Original story follows….

Critics of the leadership at community radio station KDHX (88.1 FM) are going back to court—and this time, instead of fighting to join the board of directors, they’re fighting to remove them. 

A legal settlement forced KDHX to add Kip Loui and Courtney Dowdall to the board in August, but both were suspended midway through their first meeting for unspecified actions that supposedly opened the board to liability. (Loui resigned; Dowdall remains suspended.) Now a suit filed late Wednesday argues that the other board members engaged in “dishonest or fraudulent conduct and gross abuses of authority and discretion” contrary to the organization’s interests. They also say bylaw changes enacted in 2018 and 2021 were illegal—and they’re seeking to have a judge restore the old bylaws that would give more people a seat at the table. 

The suit was filed by Stacy Bernard, the former host of Saturday morning’s Backroads show on KDHX, joined by 14 other anonymous associate members and volunteers. “As an associate member of KDHX and a longtime volunteer, I feel it’s my duty to stand up and do something to save this radio station,” Bernard said in a statement. “We are at an inflection point. I’ve been a volunteer at KDHX since 1993, long before this current management took over and led the station down a disastrous path. … This is my attempt to hold the Board of KDHX accountable for its many failures and terrible decisions that have harmed so many and brought the station to the brink of financial ruin.”

KDHX didn’t get back to SLM with a statement by press time. We’ll update this post if we hear back.

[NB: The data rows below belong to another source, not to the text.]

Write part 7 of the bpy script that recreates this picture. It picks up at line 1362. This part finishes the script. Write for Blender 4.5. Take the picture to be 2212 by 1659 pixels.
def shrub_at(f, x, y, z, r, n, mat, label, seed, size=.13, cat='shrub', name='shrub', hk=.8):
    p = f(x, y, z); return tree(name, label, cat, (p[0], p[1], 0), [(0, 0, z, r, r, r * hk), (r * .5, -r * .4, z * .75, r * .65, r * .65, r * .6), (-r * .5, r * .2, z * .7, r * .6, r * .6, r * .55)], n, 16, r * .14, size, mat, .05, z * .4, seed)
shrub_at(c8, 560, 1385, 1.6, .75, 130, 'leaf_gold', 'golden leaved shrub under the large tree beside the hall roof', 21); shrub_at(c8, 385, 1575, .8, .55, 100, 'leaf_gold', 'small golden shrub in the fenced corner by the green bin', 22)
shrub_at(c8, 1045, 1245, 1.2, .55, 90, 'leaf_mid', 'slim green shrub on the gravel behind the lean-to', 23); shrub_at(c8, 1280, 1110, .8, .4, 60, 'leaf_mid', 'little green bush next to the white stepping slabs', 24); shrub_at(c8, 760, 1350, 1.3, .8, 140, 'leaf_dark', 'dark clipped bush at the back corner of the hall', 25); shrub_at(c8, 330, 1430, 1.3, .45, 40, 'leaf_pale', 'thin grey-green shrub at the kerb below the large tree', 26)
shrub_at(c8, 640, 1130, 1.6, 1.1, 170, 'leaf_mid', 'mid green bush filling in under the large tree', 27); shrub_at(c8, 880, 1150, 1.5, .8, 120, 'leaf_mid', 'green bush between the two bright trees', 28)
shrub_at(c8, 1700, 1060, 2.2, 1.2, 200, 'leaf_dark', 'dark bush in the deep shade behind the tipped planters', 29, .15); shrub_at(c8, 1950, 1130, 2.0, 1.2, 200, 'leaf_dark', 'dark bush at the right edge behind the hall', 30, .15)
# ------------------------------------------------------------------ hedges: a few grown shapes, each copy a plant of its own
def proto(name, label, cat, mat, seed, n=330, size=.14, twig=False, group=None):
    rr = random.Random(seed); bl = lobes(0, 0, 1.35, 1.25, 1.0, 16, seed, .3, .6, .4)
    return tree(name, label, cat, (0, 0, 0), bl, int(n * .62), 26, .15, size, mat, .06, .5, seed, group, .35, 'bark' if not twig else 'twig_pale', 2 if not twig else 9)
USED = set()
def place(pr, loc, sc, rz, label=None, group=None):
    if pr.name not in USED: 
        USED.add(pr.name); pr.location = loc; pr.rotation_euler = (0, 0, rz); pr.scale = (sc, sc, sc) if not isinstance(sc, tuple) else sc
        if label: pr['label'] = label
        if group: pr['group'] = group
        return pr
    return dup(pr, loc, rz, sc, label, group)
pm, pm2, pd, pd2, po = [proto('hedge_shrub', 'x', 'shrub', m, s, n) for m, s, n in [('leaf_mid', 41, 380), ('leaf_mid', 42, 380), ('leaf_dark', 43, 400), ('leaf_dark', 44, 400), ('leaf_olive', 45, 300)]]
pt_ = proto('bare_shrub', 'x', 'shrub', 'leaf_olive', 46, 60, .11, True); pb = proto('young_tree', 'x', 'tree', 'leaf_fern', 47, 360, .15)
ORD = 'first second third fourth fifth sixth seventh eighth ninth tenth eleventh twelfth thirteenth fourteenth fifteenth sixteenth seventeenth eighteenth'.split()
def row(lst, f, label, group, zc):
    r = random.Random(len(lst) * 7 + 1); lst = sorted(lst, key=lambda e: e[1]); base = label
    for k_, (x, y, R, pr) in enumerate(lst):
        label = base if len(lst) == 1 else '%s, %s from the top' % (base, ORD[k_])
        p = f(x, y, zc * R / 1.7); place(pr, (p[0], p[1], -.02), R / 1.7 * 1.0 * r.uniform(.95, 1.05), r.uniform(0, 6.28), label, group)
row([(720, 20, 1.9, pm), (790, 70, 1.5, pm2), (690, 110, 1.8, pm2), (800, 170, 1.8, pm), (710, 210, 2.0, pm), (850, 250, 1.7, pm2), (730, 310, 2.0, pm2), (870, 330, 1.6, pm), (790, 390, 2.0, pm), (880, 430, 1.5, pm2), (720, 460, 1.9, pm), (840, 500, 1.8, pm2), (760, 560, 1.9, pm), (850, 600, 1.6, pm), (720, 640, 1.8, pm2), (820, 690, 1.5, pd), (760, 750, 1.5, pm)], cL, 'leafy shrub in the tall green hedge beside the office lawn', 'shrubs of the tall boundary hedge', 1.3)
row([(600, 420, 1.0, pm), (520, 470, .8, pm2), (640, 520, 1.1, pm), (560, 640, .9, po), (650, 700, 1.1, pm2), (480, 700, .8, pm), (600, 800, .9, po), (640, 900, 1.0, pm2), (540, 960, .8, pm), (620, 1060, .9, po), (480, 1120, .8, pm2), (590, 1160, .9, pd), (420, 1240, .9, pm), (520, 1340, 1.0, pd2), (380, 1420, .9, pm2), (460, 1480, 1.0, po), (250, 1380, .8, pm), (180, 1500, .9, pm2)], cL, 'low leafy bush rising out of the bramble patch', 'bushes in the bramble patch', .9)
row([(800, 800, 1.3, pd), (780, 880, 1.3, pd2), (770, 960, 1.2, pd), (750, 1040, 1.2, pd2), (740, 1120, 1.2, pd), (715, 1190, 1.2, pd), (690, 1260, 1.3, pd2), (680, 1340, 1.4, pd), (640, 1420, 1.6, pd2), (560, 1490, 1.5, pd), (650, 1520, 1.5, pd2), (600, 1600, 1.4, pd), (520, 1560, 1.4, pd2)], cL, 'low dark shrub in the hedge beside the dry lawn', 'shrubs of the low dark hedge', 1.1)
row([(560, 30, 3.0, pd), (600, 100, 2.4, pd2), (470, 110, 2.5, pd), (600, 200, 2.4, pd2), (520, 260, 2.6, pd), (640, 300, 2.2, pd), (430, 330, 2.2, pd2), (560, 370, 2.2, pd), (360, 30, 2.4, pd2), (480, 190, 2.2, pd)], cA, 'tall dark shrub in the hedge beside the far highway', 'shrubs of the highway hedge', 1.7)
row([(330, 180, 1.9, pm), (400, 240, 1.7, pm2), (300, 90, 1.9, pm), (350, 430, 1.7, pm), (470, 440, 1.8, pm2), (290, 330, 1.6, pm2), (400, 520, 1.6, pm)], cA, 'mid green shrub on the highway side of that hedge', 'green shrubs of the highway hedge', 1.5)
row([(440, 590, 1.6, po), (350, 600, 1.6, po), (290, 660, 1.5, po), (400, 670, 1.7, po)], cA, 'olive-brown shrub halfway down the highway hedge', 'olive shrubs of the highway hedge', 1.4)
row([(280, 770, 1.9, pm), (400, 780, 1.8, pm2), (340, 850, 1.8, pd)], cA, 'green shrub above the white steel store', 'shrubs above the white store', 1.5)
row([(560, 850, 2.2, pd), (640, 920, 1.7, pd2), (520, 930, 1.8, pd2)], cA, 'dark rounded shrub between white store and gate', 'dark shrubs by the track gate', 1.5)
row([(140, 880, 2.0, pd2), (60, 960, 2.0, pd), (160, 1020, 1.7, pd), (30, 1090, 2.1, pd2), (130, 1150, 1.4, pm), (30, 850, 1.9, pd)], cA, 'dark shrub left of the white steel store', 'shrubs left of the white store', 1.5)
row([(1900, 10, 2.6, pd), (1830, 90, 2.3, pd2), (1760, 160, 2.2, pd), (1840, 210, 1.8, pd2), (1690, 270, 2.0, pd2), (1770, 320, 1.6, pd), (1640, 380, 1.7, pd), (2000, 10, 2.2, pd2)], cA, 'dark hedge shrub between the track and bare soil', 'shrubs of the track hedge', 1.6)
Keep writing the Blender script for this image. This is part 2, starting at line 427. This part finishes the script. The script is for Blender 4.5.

The critics of the station who formed the group League of Volunteer Enthusiasts of KDHX, many of them volunteer DJs fired by station management, also say the station is at a critical juncture. They’re worried that station leadership plans to sell its broadcast license (the station had just $2,317 cash on hand in its most recent public accounting, in December 2023, and many employees went unpaid for months this past year). 

In multiple requests for comment from SLM, KDHX has declined to rule the idea out, or even address it directly. Earlier this month, they said in response a question about selling the license, “The KDHX leaders continue to be good stewards of the station and are working every day to fulfill the mission. If there are any updates on the direction of the station we will let you know.” 

Former DJ Roy Kasten, a leader in the LOVE of KDHX group, believes, however, the station can’t sell the license without a vote of the associate members—who are mainly DJs who haven’t been fired. Under the bylaws, that annual meeting takes place in February. 

“This is why many people in the community are getting very, very concerned about the inability of management to say what their plan is, or to deny the rumors that they plan to end the FM broadcast and become a streaming, internet-based, streaming-only radio station,” he told SLM earlier this month. “This is why the people in the community are very concerned, because February is just weeks away.” 

The station, he notes, must give 10 days notice when calling a meeting. By his reading, the station would need to get at least 17 associates at the meeting to have a quorum—and then need at least two-thirds of those people to approve any sale.

Kasten still hopes against all hope it won’t come to that.

“Anyone who has looked at the most recent financial statements will see that the station is on the brink of insolvency,” he said. “The debts are extraordinary. The revenue is diminished. This has all been widely reported. And anyone who wants to review the financial statement, it’s on the website, and it clearly points in the direction of insolvency. So they need to address this now, and they need to address it by hiring a new executive director and putting new stewards in place that can finally resolve this crisis.”